As to your second question, there is no way to handle just any XML input thrown your way without something being hard-coded up front based on some set of rules.

What you can do however, (what I would do...), is create an XSL transform file that defines each type of XML input I can receive. Then I would create a class that is responsible for determining which XSL file to utilize to transform the file uploaded by the user. That way you can simply add a new XSL file each time you discover a new format of input you do not yet handle and you don't have to change your code.

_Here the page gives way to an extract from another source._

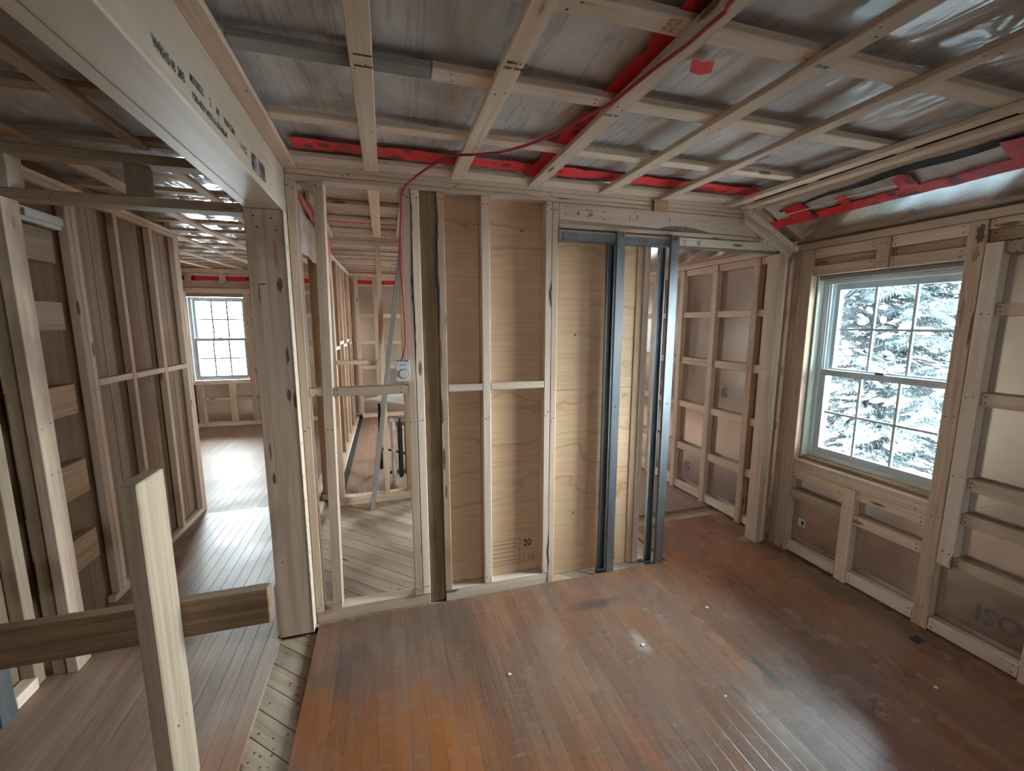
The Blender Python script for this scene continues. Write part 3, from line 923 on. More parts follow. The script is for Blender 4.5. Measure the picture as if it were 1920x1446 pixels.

To determine which XSL to use, you either have to require the users to put 'something' in their xml that indicates to you where it's from (what format it is in), or you just have to rely on finding something unique about each input format you can key on and simply take a peek when a file comes in.

I hope that helps!

[user12]

That makes a lot of sense just have multiple files that define a set of transformation rules. Seems so simple when it is typed out like that thanks for taking the time to reply you've been a great help.

[fcronin]

No problem, glad to be of help!

You should go ahead and mark this "Resolved" if you think you're done with the thread, have a good one!